2030 Comprehensive Plan Update, April 2024
Housing
The rapid population growth Raleigh has enjoyed since the early 1990s has created an active housing market with both benefits and challenges. The focus of this Section will be on the affordable housing challenge such a housing market creates for buyer and renter households with low- to moderate-incomes. Raleigh’s Housing Market Compared to other Sunbelt cities, Raleigh’s housing market imposes less of a housing burden for its residents overall. For example, the Wells Fargo/National Association of Home Builders’ “Housing Opportunity Index” for the fourth quarter of 2016 indicated that 71 percent of homes for sale in the Raleigh-Cary MSA were affordable to a median income household, while nationally that figure was 60 percent. Despite that positive distinction, rising costs associated with rapid growth have created a housing market that presents challenges for buyers and renters at the lower end of the income ladder. In March 2017, Triangle MLS reported that for Wake County, the average days on market until sale was only 44, making this a seller’s market with sales prices increasing as much as 10 percent annually year-over-year. Land values are increasing as well, prompting owners of older, more affordable apartments to sell to developers at ever rising prices. Market conditions, with rental vacancy rates well under 5 percent, encourage those developers to clear the site and construct denser, upscale developments.

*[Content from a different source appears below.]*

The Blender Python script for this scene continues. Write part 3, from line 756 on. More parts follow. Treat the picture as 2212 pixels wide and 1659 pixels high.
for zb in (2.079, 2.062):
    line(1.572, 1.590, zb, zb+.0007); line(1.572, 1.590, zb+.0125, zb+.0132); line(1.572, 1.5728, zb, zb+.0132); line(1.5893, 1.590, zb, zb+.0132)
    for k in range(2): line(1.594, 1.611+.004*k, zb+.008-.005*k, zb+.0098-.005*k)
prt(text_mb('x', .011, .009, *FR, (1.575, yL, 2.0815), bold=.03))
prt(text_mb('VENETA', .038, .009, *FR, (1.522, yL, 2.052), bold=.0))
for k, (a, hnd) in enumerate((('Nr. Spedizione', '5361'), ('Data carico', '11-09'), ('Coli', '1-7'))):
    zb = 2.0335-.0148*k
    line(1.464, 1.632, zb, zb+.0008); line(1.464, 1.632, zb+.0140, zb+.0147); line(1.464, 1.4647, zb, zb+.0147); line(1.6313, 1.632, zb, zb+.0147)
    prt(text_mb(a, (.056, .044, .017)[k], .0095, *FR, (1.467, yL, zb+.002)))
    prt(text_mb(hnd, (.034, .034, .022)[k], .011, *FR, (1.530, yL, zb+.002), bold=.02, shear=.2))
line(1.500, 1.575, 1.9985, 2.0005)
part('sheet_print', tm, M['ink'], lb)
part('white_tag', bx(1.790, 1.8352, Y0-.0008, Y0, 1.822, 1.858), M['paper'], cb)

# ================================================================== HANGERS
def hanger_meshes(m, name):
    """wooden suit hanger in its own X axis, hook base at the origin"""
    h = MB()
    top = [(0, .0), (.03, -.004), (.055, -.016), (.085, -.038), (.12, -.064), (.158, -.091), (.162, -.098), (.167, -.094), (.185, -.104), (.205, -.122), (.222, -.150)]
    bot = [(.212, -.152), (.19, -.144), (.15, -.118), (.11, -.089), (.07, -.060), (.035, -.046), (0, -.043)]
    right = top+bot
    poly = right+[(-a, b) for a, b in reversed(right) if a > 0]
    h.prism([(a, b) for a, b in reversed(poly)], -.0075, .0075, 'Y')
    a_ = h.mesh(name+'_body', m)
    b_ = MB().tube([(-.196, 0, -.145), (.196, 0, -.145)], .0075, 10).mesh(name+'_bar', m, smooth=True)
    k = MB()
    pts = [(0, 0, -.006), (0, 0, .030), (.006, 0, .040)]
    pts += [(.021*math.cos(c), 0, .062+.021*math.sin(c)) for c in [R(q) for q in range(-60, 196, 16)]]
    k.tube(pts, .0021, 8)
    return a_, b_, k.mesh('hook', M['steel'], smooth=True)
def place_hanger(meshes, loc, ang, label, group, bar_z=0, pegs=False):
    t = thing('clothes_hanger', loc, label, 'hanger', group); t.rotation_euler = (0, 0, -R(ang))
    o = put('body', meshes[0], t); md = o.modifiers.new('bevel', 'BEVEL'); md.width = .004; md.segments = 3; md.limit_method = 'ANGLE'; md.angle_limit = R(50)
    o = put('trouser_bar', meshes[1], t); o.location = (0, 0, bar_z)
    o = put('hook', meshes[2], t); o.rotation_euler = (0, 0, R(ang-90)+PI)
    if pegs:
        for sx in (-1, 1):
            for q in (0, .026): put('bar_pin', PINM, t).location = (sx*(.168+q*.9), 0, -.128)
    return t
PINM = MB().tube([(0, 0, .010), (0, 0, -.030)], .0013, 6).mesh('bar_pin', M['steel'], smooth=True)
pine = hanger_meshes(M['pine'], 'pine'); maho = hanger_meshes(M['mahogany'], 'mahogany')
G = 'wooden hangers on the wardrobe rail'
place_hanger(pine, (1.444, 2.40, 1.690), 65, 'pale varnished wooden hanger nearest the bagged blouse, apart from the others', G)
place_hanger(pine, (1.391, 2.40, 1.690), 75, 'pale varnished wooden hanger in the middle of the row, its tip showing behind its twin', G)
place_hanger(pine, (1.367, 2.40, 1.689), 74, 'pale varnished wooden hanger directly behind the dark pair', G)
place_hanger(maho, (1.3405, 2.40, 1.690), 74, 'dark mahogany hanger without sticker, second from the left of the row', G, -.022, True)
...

This dynamic has produced rising rents, a loss of existing privately-owned affordable housing, and a subsequent increase in housing cost burden especially for low-income renters. While this market benefits homeowners wanting to sell and investors seeking a good return on investment, it creates challenges for both lower income homebuyers and renters. Census data in Table H-1 provides a snapshot of Raleigh’s housing stock compared to the nation as a whole. Raleigh’s homeownership rate has historically been around 50 percent, while the homeownership rate nationwide is closer to 64 percent. This is due in part to the number of students attending N.C. State University and several other colleges and universities located in the capital city. Raleigh’s median sales price is 17 percent higher than nationally, yet monthly costs of ownership (and rent rates) are almost evenly matched, city to country. However, Raleigh’s median income is much higher than the national median income, which may account for the local market’s tendency to focus production on upscale or luxury units. Raleigh’s housing market is vibrant and complex. But the need for more affordable housing is generally recognized as a challenge that the city needs to address.